Stated goal | Each line below should be quoted exactly, please.

Data shown |
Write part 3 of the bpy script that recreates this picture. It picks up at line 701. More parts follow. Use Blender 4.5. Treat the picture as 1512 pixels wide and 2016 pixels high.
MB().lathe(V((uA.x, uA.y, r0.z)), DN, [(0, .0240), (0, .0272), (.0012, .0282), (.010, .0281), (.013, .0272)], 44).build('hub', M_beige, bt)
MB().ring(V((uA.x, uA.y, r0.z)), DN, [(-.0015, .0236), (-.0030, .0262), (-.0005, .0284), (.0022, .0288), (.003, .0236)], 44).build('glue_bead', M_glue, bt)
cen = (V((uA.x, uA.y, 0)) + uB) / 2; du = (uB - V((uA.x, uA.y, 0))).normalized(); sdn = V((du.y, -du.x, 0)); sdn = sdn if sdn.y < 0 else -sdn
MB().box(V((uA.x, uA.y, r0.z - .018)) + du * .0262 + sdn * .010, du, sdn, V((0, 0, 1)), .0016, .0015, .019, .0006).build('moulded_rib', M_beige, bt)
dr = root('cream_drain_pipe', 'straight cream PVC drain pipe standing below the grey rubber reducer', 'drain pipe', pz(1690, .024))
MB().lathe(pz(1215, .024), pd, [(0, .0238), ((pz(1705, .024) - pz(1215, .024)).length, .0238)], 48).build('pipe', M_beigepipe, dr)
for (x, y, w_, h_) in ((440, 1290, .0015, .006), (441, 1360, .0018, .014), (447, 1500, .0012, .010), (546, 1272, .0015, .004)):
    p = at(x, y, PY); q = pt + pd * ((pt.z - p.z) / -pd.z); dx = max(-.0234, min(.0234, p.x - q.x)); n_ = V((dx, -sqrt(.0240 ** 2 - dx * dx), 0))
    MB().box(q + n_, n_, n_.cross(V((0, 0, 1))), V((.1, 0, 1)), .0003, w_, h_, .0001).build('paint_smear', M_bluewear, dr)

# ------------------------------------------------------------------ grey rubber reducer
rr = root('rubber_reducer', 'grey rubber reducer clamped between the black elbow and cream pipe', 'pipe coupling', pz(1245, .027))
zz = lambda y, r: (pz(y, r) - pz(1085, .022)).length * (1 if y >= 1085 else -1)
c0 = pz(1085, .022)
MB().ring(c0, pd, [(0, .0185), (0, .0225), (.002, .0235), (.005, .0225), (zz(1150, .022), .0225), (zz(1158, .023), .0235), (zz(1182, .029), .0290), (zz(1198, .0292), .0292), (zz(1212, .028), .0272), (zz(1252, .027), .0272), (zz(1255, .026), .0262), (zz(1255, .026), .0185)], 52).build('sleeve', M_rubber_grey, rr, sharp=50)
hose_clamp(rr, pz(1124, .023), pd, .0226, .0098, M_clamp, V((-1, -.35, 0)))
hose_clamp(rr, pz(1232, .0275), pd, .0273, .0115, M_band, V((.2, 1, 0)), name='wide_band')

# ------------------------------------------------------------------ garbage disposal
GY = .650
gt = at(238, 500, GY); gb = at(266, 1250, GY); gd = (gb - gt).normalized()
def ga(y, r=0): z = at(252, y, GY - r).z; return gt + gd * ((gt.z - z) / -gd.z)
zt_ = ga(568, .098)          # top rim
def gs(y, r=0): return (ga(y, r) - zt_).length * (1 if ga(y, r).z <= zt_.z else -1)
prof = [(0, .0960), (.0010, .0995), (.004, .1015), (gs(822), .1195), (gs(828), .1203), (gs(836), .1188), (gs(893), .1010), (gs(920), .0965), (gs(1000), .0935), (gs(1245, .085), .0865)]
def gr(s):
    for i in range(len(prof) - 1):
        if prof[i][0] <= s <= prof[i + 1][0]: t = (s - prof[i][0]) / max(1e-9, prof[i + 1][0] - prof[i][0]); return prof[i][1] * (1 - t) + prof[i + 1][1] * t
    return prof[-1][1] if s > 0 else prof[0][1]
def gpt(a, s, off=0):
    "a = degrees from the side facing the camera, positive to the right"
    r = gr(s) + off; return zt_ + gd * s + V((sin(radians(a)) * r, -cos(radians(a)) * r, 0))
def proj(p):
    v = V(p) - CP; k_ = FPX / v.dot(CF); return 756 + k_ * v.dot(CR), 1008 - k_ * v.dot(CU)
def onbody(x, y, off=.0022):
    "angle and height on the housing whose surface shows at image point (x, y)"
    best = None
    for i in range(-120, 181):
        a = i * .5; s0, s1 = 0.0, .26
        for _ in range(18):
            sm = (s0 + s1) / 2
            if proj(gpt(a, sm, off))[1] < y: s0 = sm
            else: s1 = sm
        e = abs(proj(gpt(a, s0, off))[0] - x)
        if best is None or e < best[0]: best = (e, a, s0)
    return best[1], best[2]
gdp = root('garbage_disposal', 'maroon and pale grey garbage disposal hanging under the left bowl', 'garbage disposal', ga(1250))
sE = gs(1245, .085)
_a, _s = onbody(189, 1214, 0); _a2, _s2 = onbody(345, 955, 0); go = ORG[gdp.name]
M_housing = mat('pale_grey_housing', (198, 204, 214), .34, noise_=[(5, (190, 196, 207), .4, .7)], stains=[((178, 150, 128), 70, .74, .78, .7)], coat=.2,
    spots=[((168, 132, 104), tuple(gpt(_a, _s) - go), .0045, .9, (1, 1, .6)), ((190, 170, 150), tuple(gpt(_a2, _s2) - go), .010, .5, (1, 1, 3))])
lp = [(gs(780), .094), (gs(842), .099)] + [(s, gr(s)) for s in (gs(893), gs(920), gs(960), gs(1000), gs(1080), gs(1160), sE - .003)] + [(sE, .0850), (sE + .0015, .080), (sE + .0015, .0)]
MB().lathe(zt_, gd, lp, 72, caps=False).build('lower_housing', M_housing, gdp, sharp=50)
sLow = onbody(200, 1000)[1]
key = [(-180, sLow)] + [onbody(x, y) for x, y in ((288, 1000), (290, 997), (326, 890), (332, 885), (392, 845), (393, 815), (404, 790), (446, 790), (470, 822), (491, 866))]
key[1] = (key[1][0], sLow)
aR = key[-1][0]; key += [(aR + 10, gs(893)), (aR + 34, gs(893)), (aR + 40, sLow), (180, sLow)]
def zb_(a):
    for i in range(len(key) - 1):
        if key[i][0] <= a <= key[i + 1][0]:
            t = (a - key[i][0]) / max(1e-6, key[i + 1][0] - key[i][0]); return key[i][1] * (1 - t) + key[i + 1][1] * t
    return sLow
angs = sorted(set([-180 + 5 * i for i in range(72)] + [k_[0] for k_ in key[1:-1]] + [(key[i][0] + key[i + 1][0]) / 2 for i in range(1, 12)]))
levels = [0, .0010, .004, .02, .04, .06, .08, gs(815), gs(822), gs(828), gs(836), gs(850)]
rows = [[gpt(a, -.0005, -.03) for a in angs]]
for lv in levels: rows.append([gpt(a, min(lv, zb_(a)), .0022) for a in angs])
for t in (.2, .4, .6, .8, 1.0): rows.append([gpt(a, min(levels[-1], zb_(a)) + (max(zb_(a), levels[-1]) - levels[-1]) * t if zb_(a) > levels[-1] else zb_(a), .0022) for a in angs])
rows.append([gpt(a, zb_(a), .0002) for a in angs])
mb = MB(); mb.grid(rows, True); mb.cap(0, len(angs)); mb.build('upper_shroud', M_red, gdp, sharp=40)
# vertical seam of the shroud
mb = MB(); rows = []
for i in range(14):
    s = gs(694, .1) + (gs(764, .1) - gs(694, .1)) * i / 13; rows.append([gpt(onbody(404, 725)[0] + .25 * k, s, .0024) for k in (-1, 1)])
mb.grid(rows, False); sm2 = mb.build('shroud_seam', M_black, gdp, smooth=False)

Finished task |
Write part 3 of the bpy script that recreates this picture. It picks up at line 701. More parts follow. Use Blender 4.5. Treat the picture as 1512 pixels wide and 2016 pixels high.
MB().lathe(V((uA.x, uA.y, r0.z)), DN, [(0, .0240), (0, .0272), (.0012, .0282), (.010, .0281), (.013, .0272)], 44).build('hub', M_beige, bt)
MB().ring(V((uA.x, uA.y, r0.z)), DN, [(-.0015, .0236), (-.0030, .0262), (-.0005, .0284), (.0022, .0288), (.003, .0236)], 44).build('glue_bead', M_glue, bt)
cen = (V((uA.x, uA.y, 0)) + uB) / 2; du = (uB - V((uA.x, uA.y, 0))).normalized(); sdn = V((du.y, -du.x, 0)); sdn = sdn if sdn.y < 0 else -sdn
MB().box(V((uA.x, uA.y, r0.z - .018)) + du * .0262 + sdn * .010, du, sdn, V((0, 0, 1)), .0016, .0015, .019, .0006).build('moulded_rib', M_beige, bt)
dr = root('cream_drain_pipe', 'straight cream PVC drain pipe standing below the grey rubber reducer', 'drain pipe', pz(1690, .024))
MB().lathe(pz(1215, .024), pd, [(0, .0238), ((pz(1705, .024) - pz(1215, .024)).length, .0238)], 48).build('pipe', M_beigepipe, dr)
for (x, y, w_, h_) in ((440, 1290, .0015, .006), (441, 1360, .0018, .014), (447, 1500, .0012, .010), (546, 1272, .0015, .004)):
    p = at(x, y, PY); q = pt + pd * ((pt.z - p.z) / -pd.z); dx = max(-.0234, min(.0234, p.x - q.x)); n_ = V((dx, -sqrt(.0240 ** 2 - dx * dx), 0))
    MB().box(q + n_, n_, n_.cross(V((0, 0, 1))), V((.1, 0, 1)), .0003, w_, h_, .0001).build('paint_smear', M_bluewear, dr)

# ------------------------------------------------------------------ grey rubber reducer
rr = root('rubber_reducer', 'grey rubber reducer clamped between the black elbow and cream pipe', 'pipe coupling', pz(1245, .027))
zz = lambda y, r: (pz(y, r) - pz(1085, .022)).length * (1 if y >= 1085 else -1)
c0 = pz(1085, .022)
MB().ring(c0, pd, [(0, .0185), (0, .0225), (.002, .0235), (.005, .0225), (zz(1150, .022), .0225), (zz(1158, .023), .0235), (zz(1182, .029), .0290), (zz(1198, .0292), .0292), (zz(1212, .028), .0272), (zz(1252, .027), .0272), (zz(1255, .026), .0262), (zz(1255, .026), .0185)], 52).build('sleeve', M_rubber_grey, rr, sharp=50)
hose_clamp(rr, pz(1124, .023), pd, .0226, .0098, M_clamp, V((-1, -.35, 0)))
hose_clamp(rr, pz(1232, .0275), pd, .0273, .0115, M_band, V((.2, 1, 0)), name='wide_band')

# ------------------------------------------------------------------ garbage disposal
GY = .650
gt = at(238, 500, GY); gb = at(266, 1250, GY); gd = (gb - gt).normalized()
def ga(y, r=0): z = at(252, y, GY - r).z; return gt + gd * ((gt.z - z) / -gd.z)
zt_ = ga(568, .098)          # top rim
def gs(y, r=0): return (ga(y, r) - zt_).length * (1 if ga(y, r).z <= zt_.z else -1)
prof = [(0, .0960), (.0010, .0995), (.004, .1015), (gs(822), .1195), (gs(828), .1203), (gs(836), .1188), (gs(893), .1010), (gs(920), .0965), (gs(1000), .0935), (gs(1245, .085), .0865)]
def gr(s):
    for i in range(len(prof) - 1):
        if prof[i][0] <= s <= prof[i + 1][0]: t = (s - prof[i][0]) / max(1e-9, prof[i + 1][0] - prof[i][0]); return prof[i][1] * (1 - t) + prof[i + 1][1] * t
    return prof[-1][1] if s > 0 else prof[0][1]
def gpt(a, s, off=0):
    "a = degrees from the side facing the camera, positive to the right"
    r = gr(s) + off; return zt_ + gd * s + V((sin(radians(a)) * r, -cos(radians(a)) * r, 0))
def proj(p):
    v = V(p) - CP; k_ = FPX / v.dot(CF); return 756 + k_ * v.dot(CR), 1008 - k_ * v.dot(CU)
def onbody(x, y, off=.0022):
    "angle and height on the housing whose surface shows at image point (x, y)"
    best = None
    for i in range(-120, 181):
        a = i * .5; s0, s1 = 0.0, .26
        for _ in range(18):
            sm = (s0 + s1) / 2
            if proj(gpt(a, sm, off))[1] < y: s0 = sm
            else: s1 = sm
        e = abs(proj(gpt(a, s0, off))[0] - x)
        if best is None or e < best[0]: best = (e, a, s0)
    return best[1], best[2]
gdp = root('garbage_disposal', 'maroon and pale grey garbage disposal hanging under the left bowl', 'garbage disposal', ga(1250))
sE = gs(1245, .085)
_a, _s = onbody(189, 1214, 0); _a2, _s2 = onbody(345, 955, 0); go = ORG[gdp.name]
M_housing = mat('pale_grey_housing', (198, 204, 214), .34, noise_=[(5, (190, 196, 207), .4, .7)], stains=[((178, 150, 128), 70, .74, .78, .7)], coat=.2,
    spots=[((168, 132, 104), tuple(gpt(_a, _s) - go), .0045, .9, (1, 1, .6)), ((190, 170, 150), tuple(gpt(_a2, _s2) - go), .010, .5, (1, 1, 3))])
lp = [(gs(780), .094), (gs(842), .099)] + [(s, gr(s)) for s in (gs(893), gs(920), gs(960), gs(1000), gs(1080), gs(1160), sE - .003)] + [(sE, .0850), (sE + .0015, .080), (sE + .0015, .0)]
MB().lathe(zt_, gd, lp, 72, caps=False).build('lower_housing', M_housing, gdp, sharp=50)
sLow = onbody(200, 1000)[1]
key = [(-180, sLow)] + [onbody(x, y) for x, y in ((288, 1000), (290, 997), (326, 890), (332, 885), (392, 845), (393, 815), (404, 790), (446, 790), (470, 822), (491, 866))]
key[1] = (key[1][0], sLow)
aR = key[-1][0]; key += [(aR + 10, gs(893)), (aR + 34, gs(893)), (aR + 40, sLow), (180, sLow)]
def zb_(a):
    for i in range(len(key) - 1):
        if key[i][0] <= a <= key[i + 1][0]:
            t = (a - key[i][0]) / max(1e-6, key[i + 1][0] - key[i][0]); return key[i][1] * (1 - t) + key[i + 1][1] * t
    return sLow
angs = sorted(set([-180 + 5 * i for i in range(72)] + [k_[0] for k_ in key[1:-1]] + [(key[i][0] + key[i + 1][0]) / 2 for i in range(1, 12)]))
levels = [0, .0010, .004, .02, .04, .06, .08, gs(815), gs(822), gs(828), gs(836), gs(850)]
rows = [[gpt(a, -.0005, -.03) for a in angs]]
for lv in levels: rows.append([gpt(a, min(lv, zb_(a)), .0022) for a in angs])
for t in (.2, .4, .6, .8, 1.0): rows.append([gpt(a, min(levels[-1], zb_(a)) + (max(zb_(a), levels[-1]) - levels[-1]) * t if zb_(a) > levels[-1] else zb_(a), .0022) for a in angs])
rows.append([gpt(a, zb_(a), .0002) for a in angs])
mb = MB(); mb.grid(rows, True); mb.cap(0, len(angs)); mb.build('upper_shroud', M_red, gdp, sharp=40)
# vertical seam of the shroud
mb = MB(); rows = []
for i in range(14):
    s = gs(694, .1) + (gs(764, .1) - gs(694, .1)) * i / 13; rows.append([gpt(onbody(404, 725)[0] + .25 * k, s, .0024) for k in (-1, 1)])
mb.grid(rows, False); sm2 = mb.build('shroud_seam', M_black, gdp, smooth=False)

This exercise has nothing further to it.